"Research is about the big questions. How can you answer them if you have to write papers all the time?"

25 April 2021

“Too theoretical, too rigid, too little innovation, too detached from reality.” The going is tough in scientific research today. Its impact is frequently too limited, Dr Marco Busi claims. As befits a good researcher, he has hit a raw nerve. But he also offers guidelines for researchers who do strive to make an impact and really want to make a difference.

2019 DBA participants 6

Dr Marco Busi was the guest speaker at a conference on the theme of Striving for Research that Matters. It was attended by participants and lecturers from the Vlerick DBA programme (Doctorate in Business Administration). His approach was not to give a lecture in the traditional sense of the word, but instead to lead an animated discussion of a number of pertinent research questions. “What is research?” was one such question.

WHAT IS RESEARCH?

The debate soon heated up. For one participant, research is about the reasons and mechanisms behind things. Another sees research as an attitude, a mindset to approach all that is presented as ‘new’ (It’s all about curiosity). Someone else feels that a researcher should mainly tackle practical issues and subsequently conceptualise them. However, another voice contributed, it is important to return to practice once you have done that.

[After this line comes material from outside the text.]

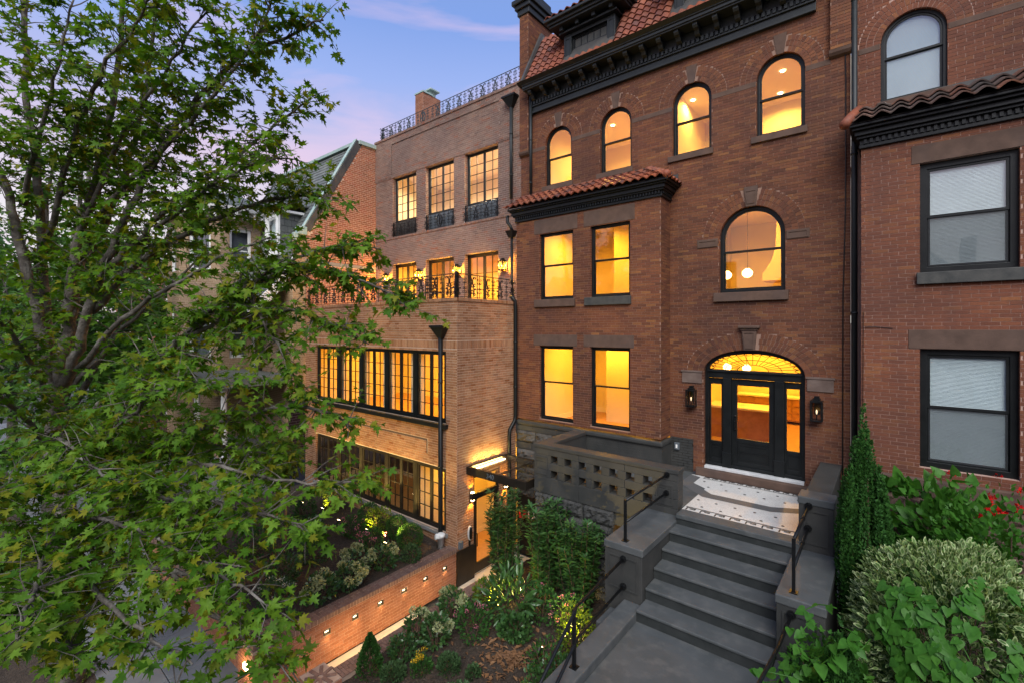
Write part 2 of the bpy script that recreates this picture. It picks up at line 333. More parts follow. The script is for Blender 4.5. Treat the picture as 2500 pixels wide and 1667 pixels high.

And what about Dr Busi? He claims that research is a quest for the unconventional. It transforms that which is ‘atypical’ into the standard. Thus coincidence is removed and potential appears.

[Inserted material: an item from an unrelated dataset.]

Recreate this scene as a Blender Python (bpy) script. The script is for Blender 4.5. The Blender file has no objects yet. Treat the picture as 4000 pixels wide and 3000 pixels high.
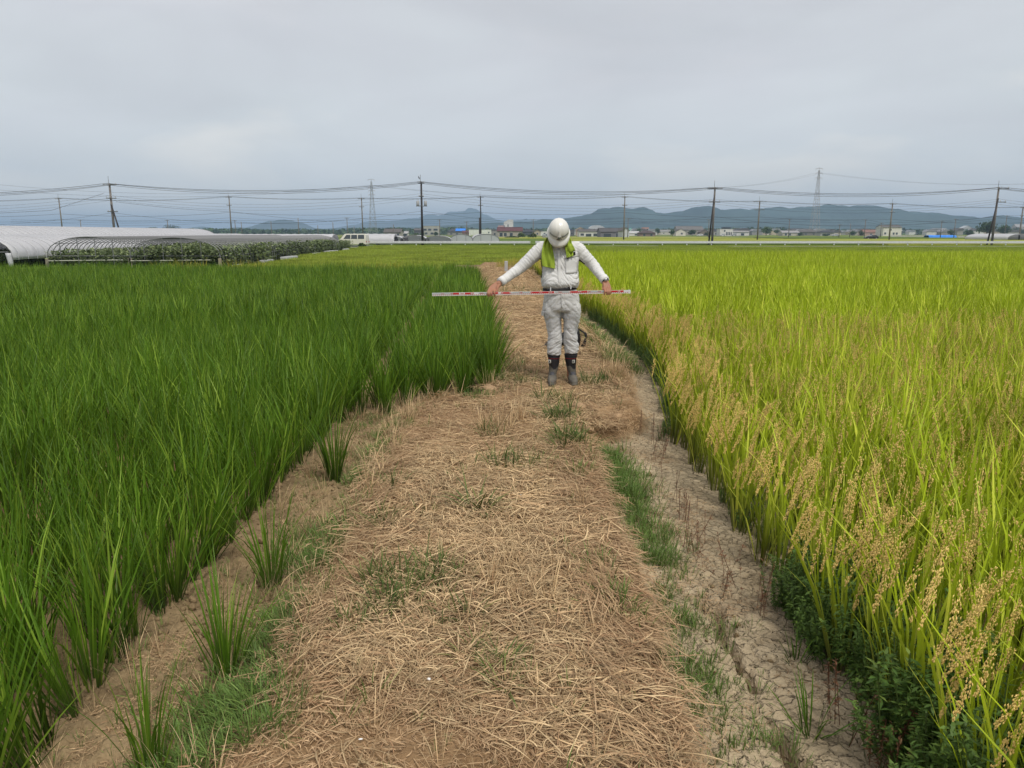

 WHAT ARE THE ILLS AFFLICTING MODERN RESEARCH?

Scientific research can influence how people live and work. And yet too few researchers genuinely achieve that impact in Busi’s opinion. Researchers give each other a pat on the back with every publication. Unfortunately, that is not the appropriate – and certainly not the only – measure of value or impact.

Researchers are bound by academic rules concerning publications and output. But are those rules and measures the correct ones, Busi wonders. Because if you have to deliver twelve articles a year, small research questions are the highest attainable goal. Under this kind of pressure to publish, you can hardly permit yourself to tackle all-encompassing issues or attempt to offer answers to the Big Questions. In short: your impact will almost inevitably be disappointing.

FROM A CULTURE OF MEASURING TO A NOBEL PRIZE CULTURE  

If we want to go back to generating research with impact, we have to address the way we currently conduct that research. In order to achieve that impact, Dr Busi claims that we need to break with the way we interpret, measure and reward talent and quality.

In Busi’s view, we have to make a significant shift: from measuring output to valorising input. As a researcher, you must ensure that the conditions of your input – all your questions and parameters – are determined stringently. It is as if you were going to hatch a chick under a heat lamp: only when we adopt that ‘incubation mindset’, as Busi calls it, can we make the switch from a rigid measuring culture to a brilliant Nobel Prize culture.

IS THERE A MANUAL FOR THIS?

What are the criteria that a researcher needs to have impact? Unfortunately there is no set recipe. But there are a few guidelines:

1. FIND THE INTERSECTIONS IN THE SYSTEM

 There are always three players in the research game: the first is the researcher who generates research. The second player, the university or the company, serves as an incubator for the research. The third, the publisher or media, circulates the research.

Those three parties need to agree on what the goal of research should be. They must broaden their perspective and identify the common added value. And in doing so, they should not appraise research in terms of its conclusions but with respect to the question and the method applied. Not based on outcome, in other words, but on content.

2. TACKLE A ROMANTIC PROBLEM

Be aware of why you are doing research: not for the dissertation itself, but because of your passion. Don’t walk away from your moral duty or shy away from the unknown. Read everything you can about your subject, keep an open mind, search for things that others don’t see and above all, go for the romantic problem. Dare to dream of a solution beyond your dreams.

3. TAKE A CREATIVE LEAP

According to management scientist Henry Mintzberg, it is complete nonsense to keep wanting to reproduce the same old methodologies, most of which are quantitative. It works for some, he says, but by no means for everyone. Genuinely creative minds break free from that mould. They realise they are doing, or have found, something that is genuinely interesting. They pursue it. That ‘creative leap’ by the genuine researcher is not open to everyone. But it should always be your ambition.